Another important Pop art tactic appears to have emerged from Lichtenstein’s pre-Pop engagement with abstraction. Beginning in the late 1950s, seeking to look more contemporary, Lichtenstein used bedsheets to apply thick stripes of paint to blank canvases. The gestural quality gave this work the look of Abstract Expressionism, but what stood out most for him was the materiality. “I was… making an object almost,” he later told the curator Diane Waldman. “It was making a brushstroke, building a brushstroke.”
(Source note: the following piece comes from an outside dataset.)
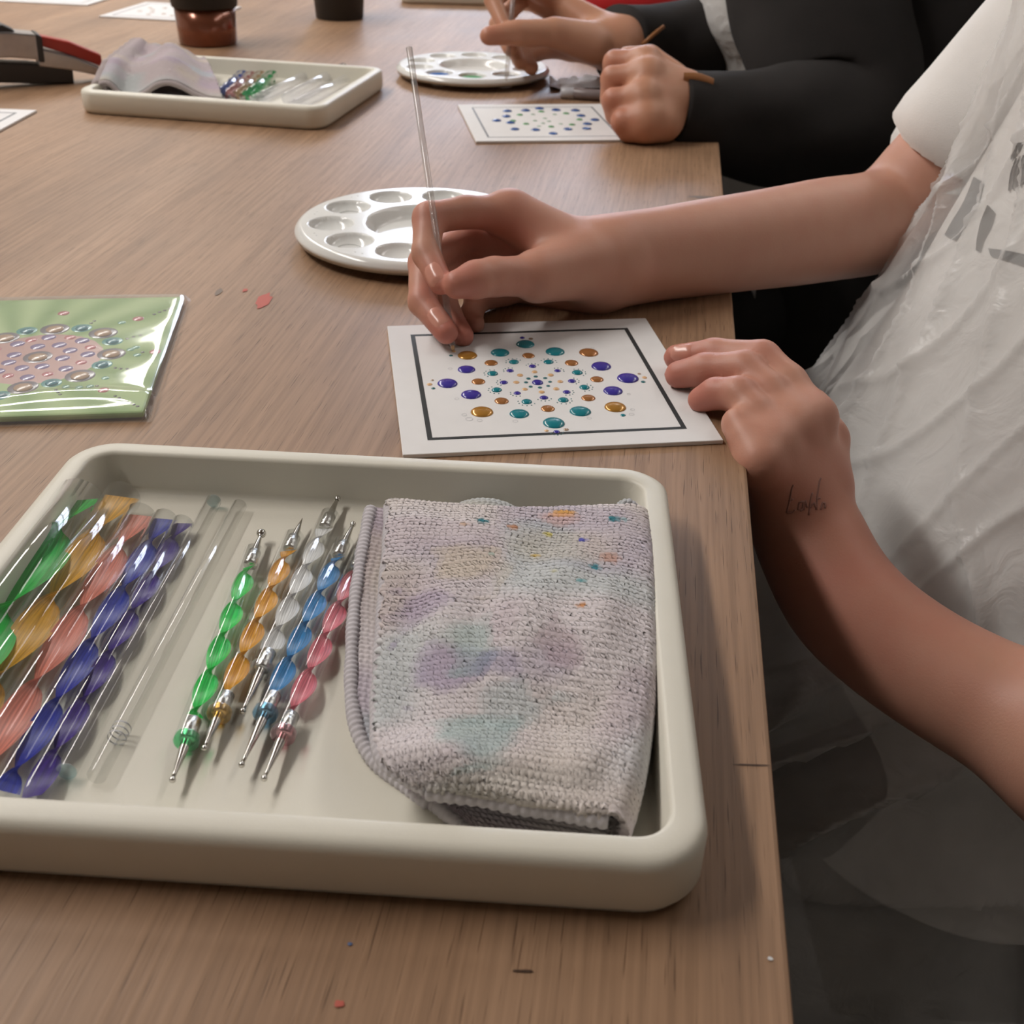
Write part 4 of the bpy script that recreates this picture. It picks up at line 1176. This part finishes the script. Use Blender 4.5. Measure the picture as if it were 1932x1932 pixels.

Lichtenstein’s quasi-sculptural construction of an element of depiction amounted to a meta-depiction of it, anticipating the way he would paint the dots that were used by printers to replicate the color fields hand-drawn by comic book artists. Although this transformation of form into content was most explicit in his deadpan portrayal of Abstract Expressionist brushstrokes in the mid-1960s, Lichtenstein engaged in these inversions throughout his career. They allowed him to see – and to show – what formal choices communicate in their own right, making his work foundational to visual literacy in the age of mass-media.

There is always a risk of getting swept up in hindsight, a danger of freighting Lichtenstein’s early experiments with the intentionality of Pop, much as Emanuel Leutze anachronistically projected 19th century perceptions of the first President onto an 18th century military gambit that could have drowned General Washington. Looking backward for harbingers of what followed is problematic as a method of historical analysis, but has merit as a mode of insight. Even if Lichtenstein himself was mistaken in his explanation of his late-50s abstractions – misremembering or misrepresenting what he’d done when he spoke with Waldman in 1971 – his claim can still provide a new way of seeing his Brushstrokes or appreciating his handmade benday dots.

The art on view at Colby College has the potential to do for Lichtenstein what Lichtenstein did for so many previous artists. Looking at his past, we see the canonical work afresh.